Set exercise
Would you print the material exactly, starting at its first line and ending at the line holding "bm = bmesh.new(); box_bm(bm, -41, 2.2, 182, 196, 4.2, 4.8);"?

Source material

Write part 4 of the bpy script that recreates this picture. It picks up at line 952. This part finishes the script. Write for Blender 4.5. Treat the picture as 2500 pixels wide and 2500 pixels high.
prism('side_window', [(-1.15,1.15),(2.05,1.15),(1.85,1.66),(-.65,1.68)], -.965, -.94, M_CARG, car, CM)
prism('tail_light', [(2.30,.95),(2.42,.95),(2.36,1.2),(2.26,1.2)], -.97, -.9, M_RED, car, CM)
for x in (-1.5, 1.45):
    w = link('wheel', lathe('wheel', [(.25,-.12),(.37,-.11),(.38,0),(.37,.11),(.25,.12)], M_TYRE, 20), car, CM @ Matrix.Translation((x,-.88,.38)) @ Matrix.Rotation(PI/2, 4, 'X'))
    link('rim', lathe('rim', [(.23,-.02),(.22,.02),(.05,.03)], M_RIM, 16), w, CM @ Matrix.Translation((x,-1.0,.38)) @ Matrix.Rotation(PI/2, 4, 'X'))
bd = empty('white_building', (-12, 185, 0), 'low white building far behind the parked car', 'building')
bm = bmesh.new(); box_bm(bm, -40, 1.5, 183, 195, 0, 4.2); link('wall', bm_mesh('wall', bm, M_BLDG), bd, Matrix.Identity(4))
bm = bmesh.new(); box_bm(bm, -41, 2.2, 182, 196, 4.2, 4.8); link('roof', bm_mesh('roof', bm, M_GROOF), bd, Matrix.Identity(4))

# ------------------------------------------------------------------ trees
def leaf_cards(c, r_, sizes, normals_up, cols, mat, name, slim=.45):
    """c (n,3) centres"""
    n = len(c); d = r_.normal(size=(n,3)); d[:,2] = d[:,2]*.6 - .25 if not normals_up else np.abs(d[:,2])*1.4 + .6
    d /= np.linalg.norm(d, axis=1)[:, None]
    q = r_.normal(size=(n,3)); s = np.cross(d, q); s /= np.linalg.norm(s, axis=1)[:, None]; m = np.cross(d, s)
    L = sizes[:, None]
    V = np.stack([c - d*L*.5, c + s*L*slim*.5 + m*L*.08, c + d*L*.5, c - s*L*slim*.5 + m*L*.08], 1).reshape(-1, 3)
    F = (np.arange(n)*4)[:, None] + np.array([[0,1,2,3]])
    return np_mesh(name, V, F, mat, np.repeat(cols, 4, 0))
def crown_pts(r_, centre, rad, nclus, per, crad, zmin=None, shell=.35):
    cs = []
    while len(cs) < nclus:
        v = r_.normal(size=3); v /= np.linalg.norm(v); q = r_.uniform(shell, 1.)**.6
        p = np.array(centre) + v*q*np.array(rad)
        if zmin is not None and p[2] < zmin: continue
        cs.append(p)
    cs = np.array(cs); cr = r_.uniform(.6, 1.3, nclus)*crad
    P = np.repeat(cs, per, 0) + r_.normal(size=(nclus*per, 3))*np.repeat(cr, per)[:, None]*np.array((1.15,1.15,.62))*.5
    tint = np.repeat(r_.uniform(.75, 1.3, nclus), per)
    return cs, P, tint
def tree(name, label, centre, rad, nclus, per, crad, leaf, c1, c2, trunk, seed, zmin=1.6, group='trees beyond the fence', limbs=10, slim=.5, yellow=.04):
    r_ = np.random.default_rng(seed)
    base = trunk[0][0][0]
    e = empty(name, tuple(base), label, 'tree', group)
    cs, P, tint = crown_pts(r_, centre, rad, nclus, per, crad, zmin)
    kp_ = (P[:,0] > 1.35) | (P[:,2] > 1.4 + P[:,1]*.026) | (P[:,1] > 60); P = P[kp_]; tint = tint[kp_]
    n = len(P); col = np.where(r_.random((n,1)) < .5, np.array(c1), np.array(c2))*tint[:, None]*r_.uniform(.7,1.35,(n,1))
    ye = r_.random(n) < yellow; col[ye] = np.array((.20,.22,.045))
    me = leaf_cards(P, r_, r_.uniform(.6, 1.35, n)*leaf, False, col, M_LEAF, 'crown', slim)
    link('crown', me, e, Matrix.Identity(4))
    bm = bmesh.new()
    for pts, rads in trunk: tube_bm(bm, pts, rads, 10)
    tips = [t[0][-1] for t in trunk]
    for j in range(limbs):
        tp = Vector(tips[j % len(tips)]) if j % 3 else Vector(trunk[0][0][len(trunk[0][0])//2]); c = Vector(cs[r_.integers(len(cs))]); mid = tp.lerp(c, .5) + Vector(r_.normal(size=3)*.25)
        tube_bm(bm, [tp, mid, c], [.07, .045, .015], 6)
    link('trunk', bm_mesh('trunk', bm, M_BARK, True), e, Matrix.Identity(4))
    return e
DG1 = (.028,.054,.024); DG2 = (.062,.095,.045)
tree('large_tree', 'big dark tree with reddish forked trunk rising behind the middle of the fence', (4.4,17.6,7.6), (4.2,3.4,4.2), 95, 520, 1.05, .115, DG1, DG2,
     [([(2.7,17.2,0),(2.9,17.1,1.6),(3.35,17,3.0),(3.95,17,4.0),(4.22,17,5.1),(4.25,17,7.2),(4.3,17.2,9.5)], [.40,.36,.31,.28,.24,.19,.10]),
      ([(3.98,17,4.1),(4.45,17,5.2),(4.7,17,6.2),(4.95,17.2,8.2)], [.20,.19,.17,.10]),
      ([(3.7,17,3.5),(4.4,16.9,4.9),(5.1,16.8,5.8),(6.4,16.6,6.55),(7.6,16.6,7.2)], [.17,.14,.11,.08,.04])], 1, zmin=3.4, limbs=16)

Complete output
Write part 4 of the bpy script that recreates this picture. It picks up at line 952. This part finishes the script. Write for Blender 4.5. Treat the picture as 2500 pixels wide and 2500 pixels high.
prism('side_window', [(-1.15,1.15),(2.05,1.15),(1.85,1.66),(-.65,1.68)], -.965, -.94, M_CARG, car, CM)
prism('tail_light', [(2.30,.95),(2.42,.95),(2.36,1.2),(2.26,1.2)], -.97, -.9, M_RED, car, CM)
for x in (-1.5, 1.45):
    w = link('wheel', lathe('wheel', [(.25,-.12),(.37,-.11),(.38,0),(.37,.11),(.25,.12)], M_TYRE, 20), car, CM @ Matrix.Translation((x,-.88,.38)) @ Matrix.Rotation(PI/2, 4, 'X'))
    link('rim', lathe('rim', [(.23,-.02),(.22,.02),(.05,.03)], M_RIM, 16), w, CM @ Matrix.Translation((x,-1.0,.38)) @ Matrix.Rotation(PI/2, 4, 'X'))
bd = empty('white_building', (-12, 185, 0), 'low white building far behind the parked car', 'building')
bm = bmesh.new(); box_bm(bm, -40, 1.5, 183, 195, 0, 4.2); link('wall', bm_mesh('wall', bm, M_BLDG), bd, Matrix.Identity(4))
bm = bmesh.new(); box_bm(bm, -41, 2.2, 182, 196, 4.2, 4.8); link('roof', bm_mesh('roof', bm, M_GROOF), bd, Matrix.Identity(4))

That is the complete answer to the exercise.